Der Fraktionschef der konservativen Tories im Unterhaus, Julian Smith, hatte vor der Abstimmung der BBC gesagt, ein "sanfterer Brexit" und eine weiterhin enge Anbindung an die EU seien inzwischen wohl "unvermeidbar". Er kritisierte zudem den fehlenden Zusammenhalt im Kabinett. In der Geschichte Großbritanniens habe es noch nie so wenig Disziplin wie in Mays Kabinett gegeben.

Mays Kabinett ist tief gespalten

Mays Kabinett ist im Brexit-Streit tief gespalten: Pro-europäische Minister sind für den Verbleib in einer Zollunion mit der EU. May lehnt diese Idee bisher ab. Sollte sie sich trotzdem darauf einlassen, droht ein Rücktritt der Brexit-Befürworter im Kabinett.

Die Bemühungen der Parlamentarier, nach dem Brexit noch eng mit der EU verbunden zu sein, laufen den Plänen von May zuwider. Sie legte sich in den Verhandlungen mit Brüssel über den Ausstiegsvertrag sehr früh fest, auf keinen Fall in der Zollunion und dem EU-Binnenmarkt zu bleiben. Um bei letzterem drinbleiben zu dürfen, verlangt die EU kategorisch auch die Einhaltung ihrer anderen Grundregeln, also vor allem die Möglichkeit für alle Bürger, sich in jedem anderen Staat niederzulassen. Die Zuwanderung aus der Staatengemeinschaft ist für die ehemalige Innenministerin ein rotes Tuch.
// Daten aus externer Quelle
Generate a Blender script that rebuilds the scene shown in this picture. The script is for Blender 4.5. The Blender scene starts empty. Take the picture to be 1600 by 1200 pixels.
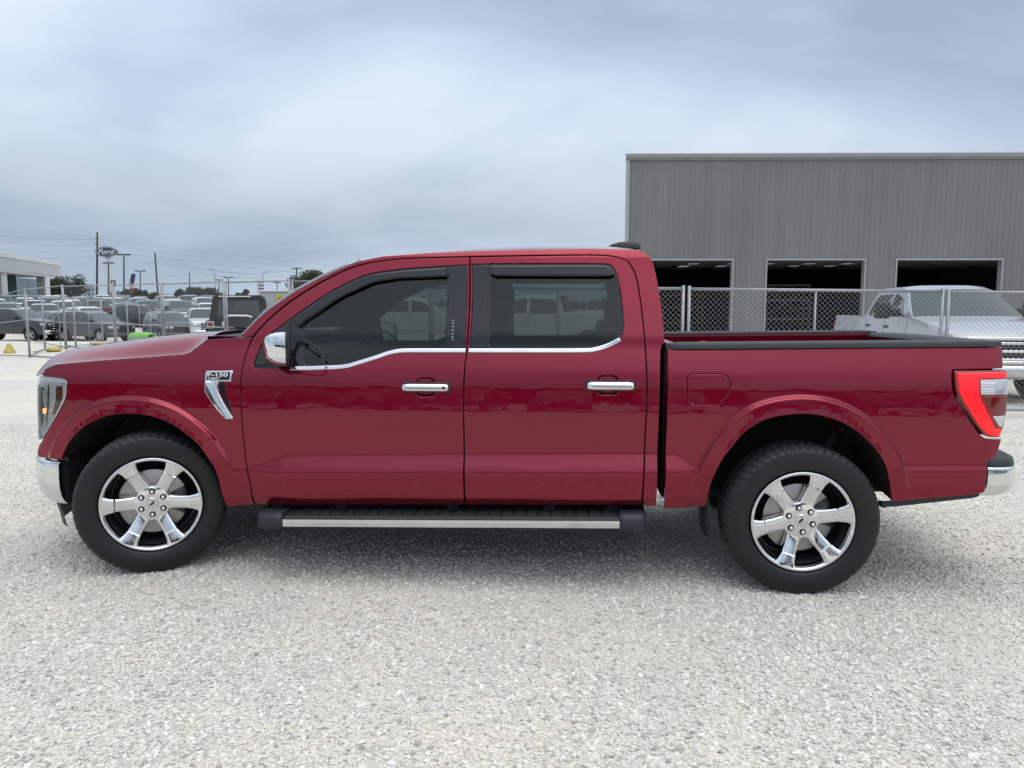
import bpy, bmesh, math, random
import numpy as np
from mathutils import Vector, Matrix
from mathutils.geometry import delaunay_2d_cdt
random.seed(7)
R = math.radians
SC = bpy.context.scene
COL = SC.collection

# ------------------------------------------------------------------ camera
CAM_F, CAM_H, CAM_P = 1177.5, 1.572, 0.10288          # focal length in px of a 1600 px wide frame, eye height, downward pitch
cd = bpy.data.cameras.new('camera'); cam = bpy.data.objects.new('camera', cd); COL.objects.link(cam)
cd.sensor_fit = 'HORIZONTAL'; cd.sensor_width = 36.0; cd.lens = 36.0 * CAM_F / 1600.0
cd.clip_start = 0.05; cd.clip_end = 4000.0
cam.location = (0, 0, CAM_H); cam.rotation_euler = (math.pi / 2 - CAM_P, 0, 0)
SC.camera = cam

# ------------------------------------------------------------------ sky, sun, exposure
SUN_EL, SUN_AZ = R(77), R(165)                          # azimuth measured from +Y towards +X
w = bpy.data.worlds.new('World'); SC.world = w; w.use_nodes = True
nt = w.node_tree; N = nt.nodes; L = nt.links; N.clear()
out = N.new('ShaderNodeOutputWorld'); bg = N.new('ShaderNodeBackground'); bg.inputs['Strength'].default_value = 1.0
sky = N.new('ShaderNodeTexSky'); sky.sky_type = 'NISHITA'; sky.sun_disc = False
sky.sun_elevation = SUN_EL; sky.sun_rotation = SUN_AZ; sky.dust_density = 2.0
skyb = N.new('ShaderNodeVectorMath'); skyb.operation = 'SCALE'; skyb.inputs['Scale'].default_value = 0.07
L.new(sky.outputs[0], skyb.inputs[0])
tc = N.new('ShaderNodeTexCoord'); sep = N.new('ShaderNodeSeparateXYZ'); L.new(tc.outputs['Generated'], sep.inputs[0])
def wm(op, a, b=None, c=None, clamp=False):
    m = N.new('ShaderNodeMath'); m.operation = op; m.use_clamp = clamp
    for i, v in enumerate((a, b, c)):
        if v is None: continue
        if isinstance(v, (int, float)): m.inputs[i].default_value = v
        else: L.new(v, m.inputs[i])
    return m.outputs[0]
zc = wm('MAXIMUM', sep.outputs['Z'], 0.0)
den = wm('ADD', zc, 0.22)
cx_ = wm('DIVIDE', sep.outputs['X'], den); cy_ = wm('DIVIDE', sep.outputs['Y'], den)
comb = N.new('ShaderNodeCombineXYZ'); L.new(cx_, comb.inputs[0]); L.new(cy_, comb.inputs[1])
def wnoise(scale, detail, rough, dist, loc, sc=(1, 1, 1)):
    mp = N.new('ShaderNodeMapping'); mp.inputs['Location'].default_value = loc; mp.inputs['Scale'].default_value = sc
    L.new(comb.outputs[0], mp.inputs['Vector'])
    n = N.new('ShaderNodeTexNoise'); n.inputs['Scale'].default_value = scale; n.inputs['Detail'].default_value = detail
    n.inputs['Roughness'].default_value = rough; n.inputs['Distortion'].default_value = dist
    L.new(mp.outputs[0], n.inputs['Vector']); return n.outputs['Fac']
n1 = wnoise(0.75, 5, 0.46, 0.35, (-15.01495, -17.26333, 8.77223), (0.8, 1.0, 1))
n2 = wnoise(2.3, 6, 0.6, 0.5, (14.17796, -16.55488, 4.51908), (0.7, 1.0, 1))
nn = wm('ADD', wm('MULTIPLY', n1, 0.86), wm('MULTIPLY', n2, 0.14))
cr = N.new('ShaderNodeValToRGB'); L.new(nn, cr.inputs[0])
e = cr.color_ramp.elements
e[0].position = 0.345; e[0].color = (0.32, 0.395, 0.50, 1)
e[1].position = 0.61; e[1].color = (0.655, 0.745, 0.865, 1)
m_ = cr.color_ramp.elements.new(0.49); m_.color = (0.49, 0.585, 0.72, 1)
# cloud deck thickens a little above the horizon, is paler down at it and brighter overhead
er = N.new('ShaderNodeValToRGB'); L.new(zc, er.inputs[0])
er.color_ramp.interpolation = 'B_SPLINE'
e = er.color_ramp.elements
e[0].position = 0.0; e[0].color = (1.0,) * 3 + (1,)
e[1].position = 1.0; e[1].color = (1.0,) * 3 + (1,)
for p, v in ((0.06, 0.90), (0.12, 0.71), (0.19, 0.98), (0.30, 1.05), (0.39, 1.14), (0.50, 1.62), (0.65, 1.95), (0.82, 2.0)):
    q = er.color_ramp.elements.new(p); q.color = (v * (0.5 + 0.02 * max(0, v - 1)), v * (0.5 - 0.03 * max(0, v - 1)), v * (0.5 - 0.075 * max(0, v - 1)), 1)
er.color_ramp.elements[0].color = (0.5, 0.5, 0.5, 1); er.color_ramp.elements[-1].color = (1.03, 0.95, 0.85, 1)
mul = N.new('ShaderNodeMix'); mul.data_type = 'RGBA'; mul.blend_type = 'MULTIPLY'; mul.inputs['Factor'].default_value = 1.0
L.new(cr.outputs[0], mul.inputs[6]); L.new(er.outputs[0], mul.inputs[7])
sc2 = N.new('ShaderNodeVectorMath'); sc2.operation = 'SCALE'; sc2.inputs['Scale'].default_value = 1.78
L.new(mul.outputs[2], sc2.inputs[0])
hz = N.new('ShaderNodeMix'); hz.data_type = 'RGBA'                       # low pale blue band at the horizon
hf = wm('MULTIPLY', wm('SUBTRACT', 1.0, wm('DIVIDE', zc, 0.09), None, True), 0.75)
L.new(hf, hz.inputs['Factor']); L.new(sc2.outputs[0], hz.inputs[6]); hz.inputs[7].default_value = (0.40, 0.49, 0.61, 1)
mixs = N.new('ShaderNodeMix'); mixs.data_type = 'RGBA'; mixs.inputs['Factor'].default_value = 0.90
L.new(skyb.outputs[0], mixs.inputs[6]); L.new(hz.outputs[2], mixs.inputs[7])
L.new(mixs.outputs[2], bg.inputs['Color']); L.new(bg.outputs[0], out.inputs['Surface'])

sl = bpy.data.lights.new('sun', 'SUN'); so = bpy.data.objects.new('sun', sl); COL.objects.link(so)
sl.energy = 0.75; sl.angle = R(50); sl.color = (1.0, 0.95, 0.88)
sd = Vector((math.sin(SUN_AZ) * math.cos(SUN_EL), math.cos(SUN_AZ) * math.cos(SUN_EL), math.sin(SUN_EL)))
so.rotation_euler = sd.to_track_quat('Z', 'Y').to_euler(); so.location = (0, 0, 60)
SC.view_settings.view_transform = 'Standard'; SC.view_settings.look = 'None'
SC.view_settings.exposure = 0.42; SC.view_settings.gamma = 1.0; SC.view_settings.use_curve_mapping = False
SC.render.engine = 'CYCLES'
SC.cycles.max_bounces = 8; SC.cycles.transparent_max_bounces = 12; SC.cycles.glossy_bounces = 4
SC.cycles.caustics_reflective = False; SC.cycles.caustics_refractive = False
SC.cycles.use_denoising = True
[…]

Ebenso hätte der Verbleib in der Zollunion aus Sicht der Brexit-Verfechter Nachteile. Eines der größten Versprechen ihrer damaligen Abstimmungskampagne, nämlich das Abschließen von neuen Handelsverträgen an der EU-Kommission vorbei, wäre damit wesentlich schwieriger umzusetzen. London dürfte dann nur Verträge über Güter abschließen, die nicht Teil der Zollunion mit der EU sind. Das Pfund verlor nach der Abstimmung knapp ein Prozent auf 1,3048 Dollar.